December 17, 2006

Tombstone Tourist Tour

My friend had never had the opportunity to see this part of the country and I think I gave him the fastest tour in the West as we hit the high points of South Eastern Arizona, an area rich in different cultures and history. The sparse landscapes are so different from the views in the East. Here you can see for what seems like forever.

This trip started in New Hampshire where history goes back many more years and you can't see the horizon for all of the green growing things.

...and ended in Tombstone Arizona, where the 1880's are the history. From here we took several days to look at a bit of what the area had to offer.

My restored house is on the back side of town; an old adobe that was once part of a cluster of what is believed to be the last operating stagecoach stop.

My friends from Ohio now own the ruins of the actual
alleged stage stop. It is just to the East of my house. Both properties are on the wrong side of the tracks -
the silver mine side of the Southern Pacific Rail Road.
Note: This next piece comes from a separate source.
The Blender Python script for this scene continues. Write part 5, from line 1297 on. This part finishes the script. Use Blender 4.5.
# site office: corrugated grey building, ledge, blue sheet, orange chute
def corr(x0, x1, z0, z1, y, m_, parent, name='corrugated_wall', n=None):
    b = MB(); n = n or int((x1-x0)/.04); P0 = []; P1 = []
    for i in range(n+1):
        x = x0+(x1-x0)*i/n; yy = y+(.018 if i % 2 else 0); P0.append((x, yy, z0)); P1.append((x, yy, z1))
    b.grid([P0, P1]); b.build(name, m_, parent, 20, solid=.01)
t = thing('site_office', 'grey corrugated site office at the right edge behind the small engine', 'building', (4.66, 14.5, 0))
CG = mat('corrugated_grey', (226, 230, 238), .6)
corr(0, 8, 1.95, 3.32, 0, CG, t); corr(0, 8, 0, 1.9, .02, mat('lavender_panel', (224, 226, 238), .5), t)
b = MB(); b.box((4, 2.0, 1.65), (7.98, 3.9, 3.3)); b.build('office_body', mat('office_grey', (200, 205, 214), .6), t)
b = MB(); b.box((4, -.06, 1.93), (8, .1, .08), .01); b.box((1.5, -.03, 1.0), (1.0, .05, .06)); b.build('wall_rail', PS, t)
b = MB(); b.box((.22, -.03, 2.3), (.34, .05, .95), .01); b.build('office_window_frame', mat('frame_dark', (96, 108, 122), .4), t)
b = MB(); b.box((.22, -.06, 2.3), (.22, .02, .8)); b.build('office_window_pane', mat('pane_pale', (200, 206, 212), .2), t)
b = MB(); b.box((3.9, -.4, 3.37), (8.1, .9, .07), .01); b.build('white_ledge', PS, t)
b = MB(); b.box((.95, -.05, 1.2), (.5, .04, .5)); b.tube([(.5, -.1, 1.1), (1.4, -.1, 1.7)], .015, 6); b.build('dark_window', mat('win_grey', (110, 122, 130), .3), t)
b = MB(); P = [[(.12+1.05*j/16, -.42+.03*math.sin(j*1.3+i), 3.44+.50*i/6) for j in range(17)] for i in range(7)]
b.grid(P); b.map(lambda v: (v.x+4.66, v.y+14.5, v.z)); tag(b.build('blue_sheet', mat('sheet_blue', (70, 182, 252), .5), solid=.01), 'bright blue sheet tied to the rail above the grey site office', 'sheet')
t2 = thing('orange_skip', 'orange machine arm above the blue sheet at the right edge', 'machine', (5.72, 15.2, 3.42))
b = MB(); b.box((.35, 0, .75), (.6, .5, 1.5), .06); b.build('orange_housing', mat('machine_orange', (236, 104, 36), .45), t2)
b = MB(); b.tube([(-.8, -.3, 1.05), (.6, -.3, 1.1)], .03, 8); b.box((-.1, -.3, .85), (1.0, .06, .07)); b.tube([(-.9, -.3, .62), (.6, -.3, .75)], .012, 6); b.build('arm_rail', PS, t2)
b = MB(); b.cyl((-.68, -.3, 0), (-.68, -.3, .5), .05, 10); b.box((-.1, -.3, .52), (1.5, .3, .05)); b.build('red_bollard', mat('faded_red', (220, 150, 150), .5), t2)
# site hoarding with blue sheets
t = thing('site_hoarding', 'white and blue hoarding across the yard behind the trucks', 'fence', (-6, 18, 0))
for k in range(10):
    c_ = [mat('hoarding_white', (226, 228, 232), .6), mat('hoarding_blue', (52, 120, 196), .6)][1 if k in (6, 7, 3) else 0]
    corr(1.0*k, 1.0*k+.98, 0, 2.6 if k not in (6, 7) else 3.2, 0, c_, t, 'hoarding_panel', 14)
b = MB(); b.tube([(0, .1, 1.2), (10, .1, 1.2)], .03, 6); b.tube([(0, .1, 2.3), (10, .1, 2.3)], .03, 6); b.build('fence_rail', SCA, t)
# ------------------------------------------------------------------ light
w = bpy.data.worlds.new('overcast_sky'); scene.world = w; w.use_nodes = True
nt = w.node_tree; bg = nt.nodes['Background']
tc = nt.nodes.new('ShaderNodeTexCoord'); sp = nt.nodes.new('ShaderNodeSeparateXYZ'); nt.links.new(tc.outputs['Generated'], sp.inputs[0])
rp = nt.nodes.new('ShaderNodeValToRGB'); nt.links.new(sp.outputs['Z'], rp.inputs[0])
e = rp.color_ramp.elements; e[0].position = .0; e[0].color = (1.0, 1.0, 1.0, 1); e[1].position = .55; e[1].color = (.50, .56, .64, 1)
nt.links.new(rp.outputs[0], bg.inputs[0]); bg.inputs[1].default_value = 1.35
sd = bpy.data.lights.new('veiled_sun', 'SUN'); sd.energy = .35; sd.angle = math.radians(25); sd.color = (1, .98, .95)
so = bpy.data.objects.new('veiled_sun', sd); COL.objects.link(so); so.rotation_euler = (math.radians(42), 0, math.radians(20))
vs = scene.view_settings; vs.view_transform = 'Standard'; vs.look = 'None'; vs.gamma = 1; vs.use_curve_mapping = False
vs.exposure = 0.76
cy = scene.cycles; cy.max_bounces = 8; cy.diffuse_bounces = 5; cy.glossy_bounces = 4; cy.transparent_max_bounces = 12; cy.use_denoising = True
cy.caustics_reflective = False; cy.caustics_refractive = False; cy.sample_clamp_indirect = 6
Tombstone is unique in that several seconds of fame, known as the gunfight at the OK Corral in the late 1800's has kept the town alive. People tend to forget that it was a large Silver strike that started the town.

We went 25 miles South to Bisbee, a copper mining town. We walked the streets of Old Bisbee and looked in the windows of quaint shops and looked at houses clinging to the sides of the canyon.

Just at the end of the canyon is the Lavender Pit, once one of the largest open pit copper mines in the world. It's hard to imagine that the mountain was once as high as the pit is deep. The mine is now closed.

We went further south to the border town of Douglas and ate good Mexican food in the Gadson Hotel. The hotel has an amazing original Tiffany window that is all cactus and desert scenes. From there we took a walk over the border into Mexico and and did a bit of shopping.

We spent a day exploring ghost towns to the East of Tombstone. Ghost towns here do not look like what most people think they should look like.

Gleeson has a few foundations left.

...and the remains of a Patented, escape-proof jail. It also has a turquoise mine that is said to date to prehistoric times.

Pearce is another mining site that is also now a ghost town. It once had a gold mine that one day collapsed. We pic-nic'd at the Pearce cemetery, a desolate, wind swept location. We wondered why one would padlock a grave site.

Bob kept asking about real cactus, you know, those tall ones that have arms? They grow only in very selected areas. On the way back to the airport in Tucson I took him to look at the saguaros
and he was amazed at just how tall they did grow. You can figure the height of this relatively young cactus as Bob is 6'2" tall.

He said he enjoyed himself, saw a lot of interesting things and allowed as he "could possibly live in the desert." However, we only scratched the surface of things to do and see within a 50 mile radius of Tombstone.